Monica Ulrich discovered WIN while she was going through a time of despair. “It was a total God thing,” she said. “The depression was debilitating and nothing helped.” Ulrich had lost her vitality and became completely emotionally drained. She was given a flyer about the program and began attending the classes. “Right from the beginning, it was a very safe feeling,” Ulrich explained. “I came from a good family and had a healthy upbringing, so I could not understand how I ended up hurting that much.” Having been a social person all her life, the depression took a toll, and she was transformed into a desperate and hopeless person.” WIN was the first program that worked for me,” she declared. Now the Vice President of Marketing and Operations for WIN, Ulrich credits the program for her “300 percent recovery.”

Specializing in emotional abuse, WIN is not designed to be a shelter in the conventional sense of the word. It is not a program for severely battered women, but an educational service that assists capable women who simply lack the tools to deal with their unique abusive environments. “We do not service the stereotypic toothless, homeless woman,” Kemble said. “We care for women like you and me.”

Kemble explained that a woman in an abusive relationship often thinks that she must be crazy or that surely she will not be believed if she attempted to describe her mistreatment to others. This is because these women generally look “put together” and don’t fit the external profile of an abused person. However, statistics show that when a woman lives with emotional, physical or financial abuse, she will initially reach out for help. But if her needs are not met at the outset, she will develop “learned helplessness,” and soon, she stops seeking support and takes on the role of a victim.

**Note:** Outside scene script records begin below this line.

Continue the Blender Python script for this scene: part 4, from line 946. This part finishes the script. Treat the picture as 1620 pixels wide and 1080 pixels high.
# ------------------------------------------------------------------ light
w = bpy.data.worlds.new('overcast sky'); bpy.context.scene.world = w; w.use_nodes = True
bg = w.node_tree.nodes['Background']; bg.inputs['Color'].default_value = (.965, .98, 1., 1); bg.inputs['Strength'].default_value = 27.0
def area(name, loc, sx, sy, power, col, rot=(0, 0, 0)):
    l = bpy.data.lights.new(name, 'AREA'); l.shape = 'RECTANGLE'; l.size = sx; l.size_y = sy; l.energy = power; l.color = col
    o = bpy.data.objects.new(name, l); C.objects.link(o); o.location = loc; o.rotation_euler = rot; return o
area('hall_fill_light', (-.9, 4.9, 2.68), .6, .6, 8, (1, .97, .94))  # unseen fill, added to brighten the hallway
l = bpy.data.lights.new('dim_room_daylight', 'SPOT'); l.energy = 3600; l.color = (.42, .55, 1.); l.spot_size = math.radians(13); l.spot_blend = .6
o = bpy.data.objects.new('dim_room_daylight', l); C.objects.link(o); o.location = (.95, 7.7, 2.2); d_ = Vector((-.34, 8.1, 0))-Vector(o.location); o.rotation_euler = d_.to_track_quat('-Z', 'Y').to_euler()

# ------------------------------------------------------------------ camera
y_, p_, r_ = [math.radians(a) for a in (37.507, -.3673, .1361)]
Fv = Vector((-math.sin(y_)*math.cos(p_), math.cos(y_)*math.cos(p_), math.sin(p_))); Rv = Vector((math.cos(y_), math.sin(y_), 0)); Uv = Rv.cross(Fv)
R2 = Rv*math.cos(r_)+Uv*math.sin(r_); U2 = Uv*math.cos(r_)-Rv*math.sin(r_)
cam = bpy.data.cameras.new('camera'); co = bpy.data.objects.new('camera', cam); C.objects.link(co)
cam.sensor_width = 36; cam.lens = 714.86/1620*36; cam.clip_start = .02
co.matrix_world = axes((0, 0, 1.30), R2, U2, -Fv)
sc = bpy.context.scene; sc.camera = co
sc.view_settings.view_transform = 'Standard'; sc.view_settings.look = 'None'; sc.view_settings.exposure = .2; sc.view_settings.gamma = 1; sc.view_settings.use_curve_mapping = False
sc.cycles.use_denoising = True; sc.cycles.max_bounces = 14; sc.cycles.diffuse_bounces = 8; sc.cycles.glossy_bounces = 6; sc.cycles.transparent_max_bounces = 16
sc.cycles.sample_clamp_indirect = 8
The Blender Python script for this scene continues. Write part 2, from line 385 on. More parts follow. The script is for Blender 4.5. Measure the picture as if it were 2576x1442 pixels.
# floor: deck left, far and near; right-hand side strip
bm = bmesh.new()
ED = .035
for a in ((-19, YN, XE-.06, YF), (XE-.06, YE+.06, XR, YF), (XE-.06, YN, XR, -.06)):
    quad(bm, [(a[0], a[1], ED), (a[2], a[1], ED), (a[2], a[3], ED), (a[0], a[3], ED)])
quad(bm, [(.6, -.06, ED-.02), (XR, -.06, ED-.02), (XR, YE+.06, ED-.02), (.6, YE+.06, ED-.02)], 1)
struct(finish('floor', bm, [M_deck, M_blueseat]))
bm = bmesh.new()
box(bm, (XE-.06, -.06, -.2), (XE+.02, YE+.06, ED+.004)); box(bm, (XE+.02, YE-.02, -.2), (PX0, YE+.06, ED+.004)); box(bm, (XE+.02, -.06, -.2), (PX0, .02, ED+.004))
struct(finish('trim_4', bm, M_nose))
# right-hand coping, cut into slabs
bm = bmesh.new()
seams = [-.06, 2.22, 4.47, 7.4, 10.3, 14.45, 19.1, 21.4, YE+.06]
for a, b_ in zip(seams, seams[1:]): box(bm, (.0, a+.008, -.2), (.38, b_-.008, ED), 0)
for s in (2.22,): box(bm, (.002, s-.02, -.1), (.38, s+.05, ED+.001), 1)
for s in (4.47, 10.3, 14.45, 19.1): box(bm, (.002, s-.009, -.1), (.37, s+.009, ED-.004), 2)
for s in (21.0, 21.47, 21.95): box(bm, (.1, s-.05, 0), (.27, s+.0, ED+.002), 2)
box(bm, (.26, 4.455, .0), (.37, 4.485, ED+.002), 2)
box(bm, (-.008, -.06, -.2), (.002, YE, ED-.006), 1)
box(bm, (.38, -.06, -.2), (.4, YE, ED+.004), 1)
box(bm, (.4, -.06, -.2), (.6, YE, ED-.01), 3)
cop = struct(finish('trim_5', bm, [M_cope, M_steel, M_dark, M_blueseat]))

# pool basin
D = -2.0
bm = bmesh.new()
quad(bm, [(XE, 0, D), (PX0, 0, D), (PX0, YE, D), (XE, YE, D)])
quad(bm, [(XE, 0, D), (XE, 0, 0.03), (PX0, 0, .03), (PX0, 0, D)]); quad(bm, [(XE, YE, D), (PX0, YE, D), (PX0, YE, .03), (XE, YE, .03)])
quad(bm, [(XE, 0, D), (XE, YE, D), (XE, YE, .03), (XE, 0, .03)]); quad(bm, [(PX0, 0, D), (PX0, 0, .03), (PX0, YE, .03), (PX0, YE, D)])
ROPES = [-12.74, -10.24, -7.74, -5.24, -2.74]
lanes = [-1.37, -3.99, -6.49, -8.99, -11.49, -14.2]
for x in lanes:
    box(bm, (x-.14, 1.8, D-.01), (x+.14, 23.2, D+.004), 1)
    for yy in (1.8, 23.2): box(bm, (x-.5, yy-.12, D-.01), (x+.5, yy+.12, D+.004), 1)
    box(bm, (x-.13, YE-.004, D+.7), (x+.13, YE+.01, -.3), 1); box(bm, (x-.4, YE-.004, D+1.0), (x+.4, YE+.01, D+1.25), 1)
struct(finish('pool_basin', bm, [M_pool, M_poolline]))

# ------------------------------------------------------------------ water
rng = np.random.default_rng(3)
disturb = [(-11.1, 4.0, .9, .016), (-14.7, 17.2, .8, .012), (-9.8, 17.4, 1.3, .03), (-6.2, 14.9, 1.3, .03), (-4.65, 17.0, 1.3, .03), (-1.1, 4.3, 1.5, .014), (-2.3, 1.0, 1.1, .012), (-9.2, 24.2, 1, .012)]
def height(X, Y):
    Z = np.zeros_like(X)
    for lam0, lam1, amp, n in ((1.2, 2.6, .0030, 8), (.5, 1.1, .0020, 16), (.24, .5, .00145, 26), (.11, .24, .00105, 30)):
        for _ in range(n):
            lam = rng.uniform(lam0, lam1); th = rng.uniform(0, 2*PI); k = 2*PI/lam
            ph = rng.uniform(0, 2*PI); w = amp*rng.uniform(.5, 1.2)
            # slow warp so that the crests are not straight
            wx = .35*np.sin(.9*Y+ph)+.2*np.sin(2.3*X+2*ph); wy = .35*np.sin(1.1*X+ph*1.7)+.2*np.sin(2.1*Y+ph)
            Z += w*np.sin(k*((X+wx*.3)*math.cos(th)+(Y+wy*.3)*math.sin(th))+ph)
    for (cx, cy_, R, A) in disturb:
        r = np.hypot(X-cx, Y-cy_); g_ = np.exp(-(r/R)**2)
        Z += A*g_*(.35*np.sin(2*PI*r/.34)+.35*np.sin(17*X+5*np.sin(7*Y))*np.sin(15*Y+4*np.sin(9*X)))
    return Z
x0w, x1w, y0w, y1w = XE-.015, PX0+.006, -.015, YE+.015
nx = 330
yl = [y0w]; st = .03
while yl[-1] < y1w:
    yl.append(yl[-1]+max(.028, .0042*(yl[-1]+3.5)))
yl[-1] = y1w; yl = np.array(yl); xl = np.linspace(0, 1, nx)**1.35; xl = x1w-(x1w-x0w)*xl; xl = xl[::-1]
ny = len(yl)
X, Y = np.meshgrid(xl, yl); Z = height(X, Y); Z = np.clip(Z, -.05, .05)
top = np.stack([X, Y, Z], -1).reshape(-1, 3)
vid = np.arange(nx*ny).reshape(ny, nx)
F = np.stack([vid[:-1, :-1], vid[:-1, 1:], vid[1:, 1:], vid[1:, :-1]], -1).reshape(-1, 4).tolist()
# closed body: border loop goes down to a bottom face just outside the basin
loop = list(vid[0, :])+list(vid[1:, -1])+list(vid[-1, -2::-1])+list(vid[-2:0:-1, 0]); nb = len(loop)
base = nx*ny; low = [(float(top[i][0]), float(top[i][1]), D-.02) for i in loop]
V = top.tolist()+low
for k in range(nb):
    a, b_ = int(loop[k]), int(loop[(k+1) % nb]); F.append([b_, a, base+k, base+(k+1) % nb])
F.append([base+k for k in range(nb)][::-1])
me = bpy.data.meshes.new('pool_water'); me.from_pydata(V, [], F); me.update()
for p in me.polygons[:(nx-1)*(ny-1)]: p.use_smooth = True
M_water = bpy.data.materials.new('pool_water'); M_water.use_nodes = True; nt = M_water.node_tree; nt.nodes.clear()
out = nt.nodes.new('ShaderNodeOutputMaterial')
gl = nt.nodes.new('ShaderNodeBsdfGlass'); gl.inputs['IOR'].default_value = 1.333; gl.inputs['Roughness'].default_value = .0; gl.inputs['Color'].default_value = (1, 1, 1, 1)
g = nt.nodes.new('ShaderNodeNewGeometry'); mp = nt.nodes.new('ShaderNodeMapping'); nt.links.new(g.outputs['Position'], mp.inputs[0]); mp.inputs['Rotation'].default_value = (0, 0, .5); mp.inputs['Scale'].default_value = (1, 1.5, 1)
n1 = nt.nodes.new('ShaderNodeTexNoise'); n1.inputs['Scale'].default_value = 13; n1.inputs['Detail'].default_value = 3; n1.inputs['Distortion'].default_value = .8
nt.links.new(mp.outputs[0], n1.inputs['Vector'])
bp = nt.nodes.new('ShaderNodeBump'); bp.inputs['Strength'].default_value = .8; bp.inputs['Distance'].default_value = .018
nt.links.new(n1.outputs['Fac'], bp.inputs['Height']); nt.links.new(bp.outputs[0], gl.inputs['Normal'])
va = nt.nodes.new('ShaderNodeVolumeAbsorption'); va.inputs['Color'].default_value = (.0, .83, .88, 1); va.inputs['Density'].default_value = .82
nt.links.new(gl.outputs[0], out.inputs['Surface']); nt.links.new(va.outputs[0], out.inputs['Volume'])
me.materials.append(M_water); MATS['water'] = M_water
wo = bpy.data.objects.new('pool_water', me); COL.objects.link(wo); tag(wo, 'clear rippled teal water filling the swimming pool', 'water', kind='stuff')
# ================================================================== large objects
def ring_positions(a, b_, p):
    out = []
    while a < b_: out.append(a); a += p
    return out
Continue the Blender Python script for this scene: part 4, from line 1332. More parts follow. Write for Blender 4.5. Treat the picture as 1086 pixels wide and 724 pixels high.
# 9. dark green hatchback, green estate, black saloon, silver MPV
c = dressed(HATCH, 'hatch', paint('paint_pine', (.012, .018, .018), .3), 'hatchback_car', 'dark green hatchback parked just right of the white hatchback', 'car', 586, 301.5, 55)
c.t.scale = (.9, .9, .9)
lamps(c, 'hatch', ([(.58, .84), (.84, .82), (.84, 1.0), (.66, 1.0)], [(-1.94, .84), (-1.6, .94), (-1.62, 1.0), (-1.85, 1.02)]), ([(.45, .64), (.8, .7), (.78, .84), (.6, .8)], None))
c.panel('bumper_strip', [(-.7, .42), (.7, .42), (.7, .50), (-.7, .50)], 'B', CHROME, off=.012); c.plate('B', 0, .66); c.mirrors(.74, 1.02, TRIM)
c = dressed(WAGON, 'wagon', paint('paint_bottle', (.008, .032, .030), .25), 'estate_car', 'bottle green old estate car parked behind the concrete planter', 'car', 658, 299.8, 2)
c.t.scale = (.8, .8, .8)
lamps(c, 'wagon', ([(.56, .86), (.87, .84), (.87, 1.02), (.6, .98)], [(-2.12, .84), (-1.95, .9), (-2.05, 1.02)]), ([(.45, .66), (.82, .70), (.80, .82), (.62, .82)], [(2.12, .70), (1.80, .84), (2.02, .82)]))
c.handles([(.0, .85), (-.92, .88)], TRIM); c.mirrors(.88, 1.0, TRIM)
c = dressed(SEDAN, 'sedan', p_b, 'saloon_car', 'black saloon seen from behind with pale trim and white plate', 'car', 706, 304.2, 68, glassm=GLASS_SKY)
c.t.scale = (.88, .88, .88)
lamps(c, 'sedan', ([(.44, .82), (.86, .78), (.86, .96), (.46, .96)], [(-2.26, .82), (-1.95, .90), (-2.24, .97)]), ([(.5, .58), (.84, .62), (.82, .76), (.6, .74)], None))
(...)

Women can feel inadequate because they lack the right tools in their “life tool box” to make the emotional repairs that they need. “Every week we teach women a new life tool,” Kemble said. “There are 20 different tools in the program.” These tools are guides, or right living principles. “The basic principles are like instruction manuals about how to use the tools.” An example is the statement: “I have the right to inquire about the things that affect my life.” The basic premise of this philosophy says: “if someone makes a choice that will affect my life, I have the right to inquire as to the who, what, when, where, why and how.”

“Our final journey is a journey to love,” Kemble said. “That’s the goal. We are not supposed to live on guard and be afraid of other people.”

Most women stick around long after the initial 20 weeks. With a strong follow-up program, women feel a positive connection with WIN and continue to stay involved. “They go through the graduation, and then start over with class one. “We have some people who have been in the program five to seven years and those who pop in on occasion,” says Kemble. “If women go on with their lives and eventually realize that their boundary skills are slipping, they’ll come in and attend a boundary class.” The average person, however, attends for a year. With an effective agenda, and such devoted leaders, it is easy to understand the draw.

With hundreds of women served since its inception, WIN can be credited for the education and edification of accomplished women who, now healthy and whole, can in turn reach out and help others in need. With an extensive plan for expansion in the months ahead, Kemble hopes that any woman who needs this service of empowerment will soon be able to access it close to home.